La descente de l'autre côté du 'col', vers The Glen, est plus difficile encore tant la pente est raide. Freins bloquées, petite vitesse, moultes précautions.. S'agit pas d'aller se vautrer dans un des virages en épingle à cheveux... C'est tout de même un comble de devoir freiner dans la descente après les efforts de la montée... La route est bordée de haies denses de fuschias. C'est très beau !
Dans The Glen, on s'enfile dans un petit chemin qui mène à l'embarcadère, jetée massive et triste en béton...
Notre aire de pique-nique
Pas de bateaux à quai mais une exceptionnelle vue, au ras de l'eau, des Iles Skellig.
On s'installe dans le minuscule "parking", à l'abri d'un muret, pour pique-niquer de ce que l'on a pu trouver dans la "cuisine" (ma sacoche avant gauche...). Il est 15h !
Les deux iles...
Remise en route vers Ballinskelligs.
Extraordinaires vues de bord de mer et de champs entourés de murets en pierre
A peine passé la Chocolaterie, la côte recommence... Pas aussi diabolique, mais raide quand-même.
La der des der !
Ca monte un bon bout de temps puis c'est une glorieuse descente de 3 ou 4 km en roue libre... bien mérités ! On a tous les deux pas mal souffert, autant des bras que des jambes quand il a fallu pousser les ânes, mais tout se passe bien. Pas d'états d'âme, le moral est au beau fixe tant l'expérience est forte et belle !

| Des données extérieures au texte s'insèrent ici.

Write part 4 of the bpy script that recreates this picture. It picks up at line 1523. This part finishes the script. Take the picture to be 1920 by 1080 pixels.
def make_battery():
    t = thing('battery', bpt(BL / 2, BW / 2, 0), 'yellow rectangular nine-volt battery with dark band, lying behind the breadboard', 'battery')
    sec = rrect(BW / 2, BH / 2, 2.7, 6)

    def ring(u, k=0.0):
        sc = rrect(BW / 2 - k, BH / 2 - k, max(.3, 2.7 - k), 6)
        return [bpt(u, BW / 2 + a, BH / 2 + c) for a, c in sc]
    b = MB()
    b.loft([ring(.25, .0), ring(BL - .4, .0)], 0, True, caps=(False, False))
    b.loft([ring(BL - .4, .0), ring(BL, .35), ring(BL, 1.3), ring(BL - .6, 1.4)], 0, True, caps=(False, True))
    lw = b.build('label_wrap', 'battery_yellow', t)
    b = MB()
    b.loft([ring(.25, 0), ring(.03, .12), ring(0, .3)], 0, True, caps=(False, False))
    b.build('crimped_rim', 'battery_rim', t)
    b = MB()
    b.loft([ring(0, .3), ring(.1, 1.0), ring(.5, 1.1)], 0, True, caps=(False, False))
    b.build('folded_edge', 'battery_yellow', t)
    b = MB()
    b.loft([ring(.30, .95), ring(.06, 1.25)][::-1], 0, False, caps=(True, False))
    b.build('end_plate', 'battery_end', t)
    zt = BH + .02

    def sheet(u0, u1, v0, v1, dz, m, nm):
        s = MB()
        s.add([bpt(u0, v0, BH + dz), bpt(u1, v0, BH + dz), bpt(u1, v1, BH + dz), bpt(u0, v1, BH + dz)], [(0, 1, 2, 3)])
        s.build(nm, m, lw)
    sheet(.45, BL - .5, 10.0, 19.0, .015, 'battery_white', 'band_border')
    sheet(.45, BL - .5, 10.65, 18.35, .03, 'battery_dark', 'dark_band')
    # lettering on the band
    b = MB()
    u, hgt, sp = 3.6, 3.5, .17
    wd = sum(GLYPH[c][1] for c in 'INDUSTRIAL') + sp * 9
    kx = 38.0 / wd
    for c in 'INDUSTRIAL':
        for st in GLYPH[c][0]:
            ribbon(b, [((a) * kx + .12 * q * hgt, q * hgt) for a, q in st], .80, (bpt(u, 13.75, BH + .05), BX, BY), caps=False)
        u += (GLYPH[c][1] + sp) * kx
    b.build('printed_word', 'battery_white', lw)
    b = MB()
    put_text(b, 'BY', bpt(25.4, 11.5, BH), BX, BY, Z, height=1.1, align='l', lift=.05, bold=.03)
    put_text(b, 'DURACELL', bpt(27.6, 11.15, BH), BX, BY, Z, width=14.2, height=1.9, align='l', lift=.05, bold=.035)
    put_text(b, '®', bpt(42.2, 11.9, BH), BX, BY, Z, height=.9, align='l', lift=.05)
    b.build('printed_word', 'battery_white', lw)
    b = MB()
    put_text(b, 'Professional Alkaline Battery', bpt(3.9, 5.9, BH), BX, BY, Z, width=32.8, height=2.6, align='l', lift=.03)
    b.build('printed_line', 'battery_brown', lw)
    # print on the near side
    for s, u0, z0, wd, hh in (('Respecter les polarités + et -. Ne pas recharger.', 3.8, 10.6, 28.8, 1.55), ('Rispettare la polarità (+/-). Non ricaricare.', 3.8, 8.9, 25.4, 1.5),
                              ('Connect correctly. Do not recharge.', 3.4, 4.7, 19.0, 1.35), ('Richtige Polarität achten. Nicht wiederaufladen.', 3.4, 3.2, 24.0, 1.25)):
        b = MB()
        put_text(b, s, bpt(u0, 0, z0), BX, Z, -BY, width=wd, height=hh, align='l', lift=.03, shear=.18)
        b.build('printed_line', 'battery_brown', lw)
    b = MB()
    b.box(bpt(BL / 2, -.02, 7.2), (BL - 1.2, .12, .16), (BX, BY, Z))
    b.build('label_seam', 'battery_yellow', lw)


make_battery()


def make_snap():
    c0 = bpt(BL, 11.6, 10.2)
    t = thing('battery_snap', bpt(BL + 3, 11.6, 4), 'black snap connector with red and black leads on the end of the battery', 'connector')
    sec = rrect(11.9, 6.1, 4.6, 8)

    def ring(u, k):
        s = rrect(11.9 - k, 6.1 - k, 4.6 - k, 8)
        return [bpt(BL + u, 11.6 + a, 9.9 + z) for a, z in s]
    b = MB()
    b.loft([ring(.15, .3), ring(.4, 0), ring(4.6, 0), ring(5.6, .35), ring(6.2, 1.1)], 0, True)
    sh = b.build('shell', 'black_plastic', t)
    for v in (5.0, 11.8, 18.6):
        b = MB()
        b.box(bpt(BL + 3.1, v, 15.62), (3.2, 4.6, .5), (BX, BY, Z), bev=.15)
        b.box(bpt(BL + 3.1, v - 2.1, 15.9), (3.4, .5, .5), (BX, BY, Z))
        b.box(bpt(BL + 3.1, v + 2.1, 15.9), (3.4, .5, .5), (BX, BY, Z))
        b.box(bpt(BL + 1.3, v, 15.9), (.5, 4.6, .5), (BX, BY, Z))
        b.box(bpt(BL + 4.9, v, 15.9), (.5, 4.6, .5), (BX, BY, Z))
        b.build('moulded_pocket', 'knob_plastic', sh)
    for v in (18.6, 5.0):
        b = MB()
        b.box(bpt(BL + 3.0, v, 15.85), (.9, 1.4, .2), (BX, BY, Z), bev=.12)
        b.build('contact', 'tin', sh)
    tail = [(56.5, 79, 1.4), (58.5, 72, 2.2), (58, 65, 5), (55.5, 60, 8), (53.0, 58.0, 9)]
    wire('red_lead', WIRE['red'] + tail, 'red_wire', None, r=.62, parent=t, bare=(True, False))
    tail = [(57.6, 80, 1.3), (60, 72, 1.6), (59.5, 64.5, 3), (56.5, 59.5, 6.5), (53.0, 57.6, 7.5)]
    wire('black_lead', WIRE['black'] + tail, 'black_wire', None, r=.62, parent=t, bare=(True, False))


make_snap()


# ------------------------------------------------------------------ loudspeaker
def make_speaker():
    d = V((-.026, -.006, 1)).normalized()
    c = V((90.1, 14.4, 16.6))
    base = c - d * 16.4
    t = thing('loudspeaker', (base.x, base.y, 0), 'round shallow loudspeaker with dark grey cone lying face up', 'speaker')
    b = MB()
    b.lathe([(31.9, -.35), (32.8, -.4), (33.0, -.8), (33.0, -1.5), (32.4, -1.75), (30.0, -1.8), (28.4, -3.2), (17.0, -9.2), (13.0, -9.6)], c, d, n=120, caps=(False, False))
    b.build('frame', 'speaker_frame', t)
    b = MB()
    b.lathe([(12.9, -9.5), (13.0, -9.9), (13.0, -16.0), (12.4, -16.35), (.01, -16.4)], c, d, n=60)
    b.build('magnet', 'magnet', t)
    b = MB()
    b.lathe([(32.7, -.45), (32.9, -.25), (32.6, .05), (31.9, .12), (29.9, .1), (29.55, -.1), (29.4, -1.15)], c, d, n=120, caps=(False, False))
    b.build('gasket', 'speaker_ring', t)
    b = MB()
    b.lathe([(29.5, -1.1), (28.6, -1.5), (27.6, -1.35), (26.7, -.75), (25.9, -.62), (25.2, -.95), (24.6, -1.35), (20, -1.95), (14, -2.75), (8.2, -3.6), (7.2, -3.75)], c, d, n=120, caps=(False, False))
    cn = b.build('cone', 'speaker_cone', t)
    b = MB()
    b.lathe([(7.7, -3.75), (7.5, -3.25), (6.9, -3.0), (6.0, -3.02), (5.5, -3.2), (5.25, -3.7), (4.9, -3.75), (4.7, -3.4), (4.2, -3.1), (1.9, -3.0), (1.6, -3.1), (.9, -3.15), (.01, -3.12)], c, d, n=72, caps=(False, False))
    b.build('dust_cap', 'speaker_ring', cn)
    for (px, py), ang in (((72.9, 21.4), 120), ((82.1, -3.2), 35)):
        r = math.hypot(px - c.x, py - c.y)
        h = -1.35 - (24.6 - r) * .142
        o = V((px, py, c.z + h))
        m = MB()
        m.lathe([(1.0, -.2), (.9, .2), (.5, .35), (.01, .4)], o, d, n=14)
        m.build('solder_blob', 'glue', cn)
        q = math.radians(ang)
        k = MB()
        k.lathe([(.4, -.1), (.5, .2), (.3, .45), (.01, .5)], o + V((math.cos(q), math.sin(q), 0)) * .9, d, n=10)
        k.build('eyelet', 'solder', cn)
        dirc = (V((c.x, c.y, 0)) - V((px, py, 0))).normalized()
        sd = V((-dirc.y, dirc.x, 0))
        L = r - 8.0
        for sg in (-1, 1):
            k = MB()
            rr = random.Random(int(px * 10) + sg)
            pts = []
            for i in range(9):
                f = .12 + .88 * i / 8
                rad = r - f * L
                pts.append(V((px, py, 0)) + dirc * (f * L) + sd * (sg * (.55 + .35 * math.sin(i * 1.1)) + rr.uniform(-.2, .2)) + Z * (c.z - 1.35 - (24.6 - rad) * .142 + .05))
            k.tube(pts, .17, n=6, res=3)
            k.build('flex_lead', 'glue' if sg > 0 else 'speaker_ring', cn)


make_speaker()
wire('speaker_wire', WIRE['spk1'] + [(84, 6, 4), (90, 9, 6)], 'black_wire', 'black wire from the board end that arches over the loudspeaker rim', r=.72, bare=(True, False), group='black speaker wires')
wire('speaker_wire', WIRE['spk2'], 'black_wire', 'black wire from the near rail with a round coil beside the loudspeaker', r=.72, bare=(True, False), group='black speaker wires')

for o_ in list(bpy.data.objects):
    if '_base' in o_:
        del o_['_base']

Pas grand-chose à voir à Ballinskelligs à part les ruines d'une abbaye et du château McCarthy...
Jenny s'imprégnant des lieux...
Les ruines du Chateau McCarthy
Pas de baigneurs sur l'immense plage; quelques vacanciers s'y promènent, chaudement habillés.. Quelques demeures stériles plantées au bord de la route...
Propre et fonctionnel, mais un peu tristounet tout de même..
Beaucoup de maisons à vendre, même pas terminées. Le batiment principal d'un complexe hôtelier gît, abandonné à mi-construction, sur un bord de plage battu par les vents. La coquille en béton et les quarante et quelques hectares de la propriété sont à vendre... C'est un coin cafardeux de terres basses, de roseaux, de marécages, de petits saules : quelle tristesse !
Faut avoir quelque chose à expier pour avoir choisi de vivre là !
On rattrape enfin la N70 pour 5 km d'enfer jusqu'à Waterville. Le panneau de limitation de vitesse, à 100km/h, planté à 100m de l'entrée du bourg, donne une bonne idée de ce que l'on a subi sur ce tronçon de route...
Surprise : Waterville est jumelé avec Pont Scorff !
L'excellent B&B que Jenny a réservé est trouvé sans trop de mal. Les montures sont débâtées et rangées dans un petit cabanon construit pour la circonstance. DOUCHE !! ... Puis à 19h00, un petit whiskey pour célébrer une victoire sur nous-mêmes et sur les éléments déchainés de la journée.. Bonne introduction à l'excellent repas de Margaret Brown: moules marinières, morue fraîche poêlée avec un bel accompagnement de légumes et pour couronner le tout, un gateau grave mortel...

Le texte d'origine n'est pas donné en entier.